The museum notes that it has a collection of about 1,000 Alaska Native baskets. But most have come "with little or no documentation."

The containers are so interwoven (so to speak) with Alaska's history, prehistory (some have been dated back 5,000 years) and tourism that establishing provenance for the pieces was often overlooked.

So in 2010, the museum invited an all-star group of basket makers and scholars to review pieces in the collection.

Annie Don, originally from Quinhagak, and Molly Lee, formerly with the University of Alaska Fairbanks, reviewed Yup'ik baskets. Southeast basket maker Janice Criswell teamed up with Peter Corey, former curator at Sitka's Sheldon Jackson Museum, and Steve Henrikson from the Alaska State Museum in Juneau, to look at Haida, Tlingit and Tsimshian baskets. Walter Van Horn, with the Anchorage Museum, coordinated the project.

The teams selected 80 baskets in a variety of styles dating from the 1880s to the present. Where possible, the makers have been identified: Rachel Smart of Hooper Bay, Ellen Dock of Kipnuk, Anna Martins of Chevak, Flora Mathew of Southeast. In addition to the baskets the display includes historic photos.

The informative signs identify the purpose and style of the pieces -- which is a work basket, a rattle top basket, a ruffled rim or telescoping basket. The techniques for weaving are listed -- open and closed twining, fake embroidery, rod and coil, skip stitch, between weave, eyehole or crossed warp.

We can read the thought process of the experts as they examined the baskets. "Lee wonders if the basket has a Siberian origin," reads the sign by a basket that features the unusual addition of beads. And of a narrow-necked basket, "Don wondered what it could have been used for since you could barely get your hand into it."

Particularly delightful is the video made of the teams as they discuss what they're looking at.
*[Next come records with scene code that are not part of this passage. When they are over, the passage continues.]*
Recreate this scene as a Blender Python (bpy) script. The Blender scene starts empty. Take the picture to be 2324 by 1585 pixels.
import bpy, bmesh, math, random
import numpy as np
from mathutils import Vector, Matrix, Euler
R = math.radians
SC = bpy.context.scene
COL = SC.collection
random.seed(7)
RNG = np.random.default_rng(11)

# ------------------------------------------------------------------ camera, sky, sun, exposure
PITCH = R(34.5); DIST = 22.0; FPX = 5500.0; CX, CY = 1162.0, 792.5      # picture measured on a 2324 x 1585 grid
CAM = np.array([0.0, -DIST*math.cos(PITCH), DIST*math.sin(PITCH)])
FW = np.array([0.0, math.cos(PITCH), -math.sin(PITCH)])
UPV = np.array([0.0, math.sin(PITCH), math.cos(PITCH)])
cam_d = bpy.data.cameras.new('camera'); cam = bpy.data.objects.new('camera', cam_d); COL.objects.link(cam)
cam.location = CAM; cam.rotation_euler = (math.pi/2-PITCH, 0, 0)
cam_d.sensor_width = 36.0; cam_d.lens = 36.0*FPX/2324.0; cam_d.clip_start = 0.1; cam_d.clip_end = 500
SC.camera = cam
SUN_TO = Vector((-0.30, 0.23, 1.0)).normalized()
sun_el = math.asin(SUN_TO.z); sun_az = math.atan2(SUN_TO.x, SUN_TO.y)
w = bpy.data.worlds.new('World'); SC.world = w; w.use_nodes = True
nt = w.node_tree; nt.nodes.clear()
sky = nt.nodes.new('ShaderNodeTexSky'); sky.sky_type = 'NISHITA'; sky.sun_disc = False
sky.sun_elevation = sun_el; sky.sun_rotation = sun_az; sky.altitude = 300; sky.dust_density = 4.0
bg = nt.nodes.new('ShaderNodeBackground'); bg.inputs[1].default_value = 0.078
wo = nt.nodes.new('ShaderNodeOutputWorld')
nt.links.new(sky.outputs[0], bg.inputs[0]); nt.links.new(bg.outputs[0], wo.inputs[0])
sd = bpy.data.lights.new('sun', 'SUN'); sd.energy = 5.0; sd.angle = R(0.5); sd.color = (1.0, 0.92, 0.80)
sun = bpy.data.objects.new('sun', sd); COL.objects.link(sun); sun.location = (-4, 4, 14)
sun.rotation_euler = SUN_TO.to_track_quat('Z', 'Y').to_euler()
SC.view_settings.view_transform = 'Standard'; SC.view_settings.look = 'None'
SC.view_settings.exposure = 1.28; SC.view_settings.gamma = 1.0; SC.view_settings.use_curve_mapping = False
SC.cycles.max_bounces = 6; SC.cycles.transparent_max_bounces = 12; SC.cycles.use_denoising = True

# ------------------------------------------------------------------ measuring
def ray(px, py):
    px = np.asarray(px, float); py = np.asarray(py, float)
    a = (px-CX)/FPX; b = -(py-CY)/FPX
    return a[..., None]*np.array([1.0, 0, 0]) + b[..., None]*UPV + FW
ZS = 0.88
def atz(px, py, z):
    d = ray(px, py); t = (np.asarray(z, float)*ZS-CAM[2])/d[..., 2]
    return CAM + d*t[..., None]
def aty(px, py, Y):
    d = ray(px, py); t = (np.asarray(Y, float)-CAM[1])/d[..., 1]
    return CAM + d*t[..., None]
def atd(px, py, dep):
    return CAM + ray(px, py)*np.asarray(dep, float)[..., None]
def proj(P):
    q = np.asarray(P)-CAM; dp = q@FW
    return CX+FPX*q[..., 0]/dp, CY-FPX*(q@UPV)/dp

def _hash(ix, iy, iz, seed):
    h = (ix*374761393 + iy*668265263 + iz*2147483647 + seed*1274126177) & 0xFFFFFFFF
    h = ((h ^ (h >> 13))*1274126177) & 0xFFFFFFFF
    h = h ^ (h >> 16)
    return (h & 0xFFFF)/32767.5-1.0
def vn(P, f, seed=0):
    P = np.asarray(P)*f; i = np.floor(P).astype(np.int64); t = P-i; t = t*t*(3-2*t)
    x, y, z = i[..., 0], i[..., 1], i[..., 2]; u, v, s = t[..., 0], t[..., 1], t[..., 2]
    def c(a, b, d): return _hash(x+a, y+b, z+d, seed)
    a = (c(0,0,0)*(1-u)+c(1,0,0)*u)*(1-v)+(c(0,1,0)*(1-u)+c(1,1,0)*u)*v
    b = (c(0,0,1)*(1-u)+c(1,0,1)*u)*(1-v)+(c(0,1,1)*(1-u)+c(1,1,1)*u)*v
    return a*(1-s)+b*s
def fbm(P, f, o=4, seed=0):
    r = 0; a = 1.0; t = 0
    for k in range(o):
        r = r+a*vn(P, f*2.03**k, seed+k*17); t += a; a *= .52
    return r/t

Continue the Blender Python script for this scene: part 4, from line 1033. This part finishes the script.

The history and craftsmanship behind the work, whether it was intended for sale or for use. Don, a master basket weaver, explains why it's harder to make a basket with straight sides than the familiar apple-like shape bowing out in the middle. A major highlight comes when she divulges the secret for weaving a tight-fitting lid -- which we won't reveal here.

Like most Alaskans, I have several such baskets around the house. While I admire them as art, I treat them like furniture, containers, places to put everyday things like pens or thumbtacks or airline tickets. Perhaps I should show more respect, but somehow putting them to work has never bothered me.

Criswell seems to be of the same mind. The Tlingit/Haida teacher and basket maker observes, "There is something really delightful about a basket that has been truly used and probably loved."

The exhibit ends on Dec. 31, but should perhaps be considered for a return at a future date. Some of the other 920 pre-loved baskets in storage at the museum might merit a fresh look.